After three years, he moved to the Treasurer’s Department, where the chance of advancement was considered much better. To catch up with his colleagues in the new office, most of whom had come from a grammar school, he had to pass various examinations for which he studied at night school. Having done that, he then began the long slog of qualifying as a municipal accountant, which took many years and was done mainly by correspondence. In the office, to amuse his fellow trainee accountants, he wrote and illustrated little booklets called The Pictorial Gazette, in which he mocked superiors and poked fun at his colleagues. His fellow trainees were men but there were girls in the outer office, typists or secretaries, whom the young men spent a lot of time discussing.

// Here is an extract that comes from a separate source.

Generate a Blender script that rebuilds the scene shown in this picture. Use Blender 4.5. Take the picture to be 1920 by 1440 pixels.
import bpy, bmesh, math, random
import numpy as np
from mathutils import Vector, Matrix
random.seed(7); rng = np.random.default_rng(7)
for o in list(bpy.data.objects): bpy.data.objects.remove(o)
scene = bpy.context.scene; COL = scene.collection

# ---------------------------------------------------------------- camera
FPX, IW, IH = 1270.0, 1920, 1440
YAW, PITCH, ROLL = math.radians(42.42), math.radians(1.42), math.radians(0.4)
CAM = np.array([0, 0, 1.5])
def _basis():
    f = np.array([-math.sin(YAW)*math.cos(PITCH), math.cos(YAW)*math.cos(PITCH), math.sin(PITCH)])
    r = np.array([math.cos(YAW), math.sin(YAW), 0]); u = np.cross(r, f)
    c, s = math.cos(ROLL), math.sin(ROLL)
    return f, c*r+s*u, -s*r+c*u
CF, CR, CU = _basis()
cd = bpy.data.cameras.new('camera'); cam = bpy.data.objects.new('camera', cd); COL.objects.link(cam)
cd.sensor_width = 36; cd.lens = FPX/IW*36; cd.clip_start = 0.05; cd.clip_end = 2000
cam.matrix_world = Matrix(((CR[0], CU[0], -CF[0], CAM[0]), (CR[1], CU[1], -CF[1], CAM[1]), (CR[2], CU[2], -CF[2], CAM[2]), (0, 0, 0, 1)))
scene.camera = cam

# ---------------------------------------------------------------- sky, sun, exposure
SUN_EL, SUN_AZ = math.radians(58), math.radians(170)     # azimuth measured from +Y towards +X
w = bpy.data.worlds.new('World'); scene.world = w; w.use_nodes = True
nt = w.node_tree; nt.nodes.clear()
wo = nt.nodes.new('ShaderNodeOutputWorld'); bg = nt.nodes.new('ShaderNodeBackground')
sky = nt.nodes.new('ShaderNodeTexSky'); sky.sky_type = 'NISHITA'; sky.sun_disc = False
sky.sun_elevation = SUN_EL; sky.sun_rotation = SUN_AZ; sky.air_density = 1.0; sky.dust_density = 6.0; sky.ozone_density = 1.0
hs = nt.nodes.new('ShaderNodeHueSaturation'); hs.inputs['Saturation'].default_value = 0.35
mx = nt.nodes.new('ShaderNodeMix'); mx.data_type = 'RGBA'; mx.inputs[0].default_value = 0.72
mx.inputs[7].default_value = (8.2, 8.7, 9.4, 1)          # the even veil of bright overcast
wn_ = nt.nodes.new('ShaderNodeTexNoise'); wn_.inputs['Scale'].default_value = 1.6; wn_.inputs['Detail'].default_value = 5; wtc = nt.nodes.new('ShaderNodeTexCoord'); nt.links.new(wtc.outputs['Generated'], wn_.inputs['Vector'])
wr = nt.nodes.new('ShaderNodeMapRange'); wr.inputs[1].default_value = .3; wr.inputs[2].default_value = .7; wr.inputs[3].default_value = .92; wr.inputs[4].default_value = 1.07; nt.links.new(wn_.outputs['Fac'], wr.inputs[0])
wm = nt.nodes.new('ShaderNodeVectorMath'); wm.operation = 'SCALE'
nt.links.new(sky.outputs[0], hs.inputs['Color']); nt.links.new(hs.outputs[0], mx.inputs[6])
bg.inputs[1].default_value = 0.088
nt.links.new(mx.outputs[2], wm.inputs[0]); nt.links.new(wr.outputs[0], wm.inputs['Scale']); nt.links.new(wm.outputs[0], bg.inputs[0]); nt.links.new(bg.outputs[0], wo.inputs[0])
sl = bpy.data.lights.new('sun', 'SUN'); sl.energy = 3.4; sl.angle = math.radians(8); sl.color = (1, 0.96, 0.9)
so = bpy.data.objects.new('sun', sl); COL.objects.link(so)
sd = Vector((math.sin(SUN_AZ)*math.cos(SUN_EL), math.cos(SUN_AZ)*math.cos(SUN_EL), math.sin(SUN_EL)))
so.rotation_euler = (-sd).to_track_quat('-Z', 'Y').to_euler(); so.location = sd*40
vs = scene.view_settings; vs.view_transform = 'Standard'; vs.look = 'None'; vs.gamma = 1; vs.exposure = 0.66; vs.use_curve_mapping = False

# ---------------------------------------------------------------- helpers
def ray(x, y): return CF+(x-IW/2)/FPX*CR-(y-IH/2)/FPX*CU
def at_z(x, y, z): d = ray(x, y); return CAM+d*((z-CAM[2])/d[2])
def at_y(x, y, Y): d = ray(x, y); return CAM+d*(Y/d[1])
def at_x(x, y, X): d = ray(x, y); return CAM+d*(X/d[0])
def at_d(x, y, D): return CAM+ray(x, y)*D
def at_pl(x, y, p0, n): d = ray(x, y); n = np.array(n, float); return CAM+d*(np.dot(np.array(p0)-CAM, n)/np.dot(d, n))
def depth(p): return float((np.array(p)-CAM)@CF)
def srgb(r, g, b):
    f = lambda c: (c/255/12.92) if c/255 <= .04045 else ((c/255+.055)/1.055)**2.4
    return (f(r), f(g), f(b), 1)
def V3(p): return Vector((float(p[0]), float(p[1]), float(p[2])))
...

AW’s first visit to the Lake District came in 1930 when he went on a holiday with his cousin Eric now working as a clerk on Penistone Council.
AW said that this first trip to the Lakes changed his life for ever. He planned to go again, the following year, 1931 and became determined somehow, some day, to live and work in Lakeland rather than amongst the dirt and squalour of urban Lancashire, without knowing how and when he would ever achieve this ambition.
Part 1
Letters to Eric Walter Maudsley, 1932–41
On Christmas Eve, 1931, Wainwright, aged twenty-four, got married to Ruth Holden, aged twenty-one, his first ever girlfriend. She was a mill girl who lived locally and attended the same church as AW: Furthergate Congregational. Both her parents had died and she lived with her sister Dora in Artillery Street, Blackburn. After their marriage, AW moved in with Ruth and her sister and lived there for two or three months, before they acquired their own house.
On the wedding certificate, AW’s job was given as clerk in the Borough Treasurer’s Office. He was still studying, mainly by correspondence, to become a qualified municipal accountant. He had passed the intermediate part of his exams, though it was another two years, after several attempts, before he passed his final exams.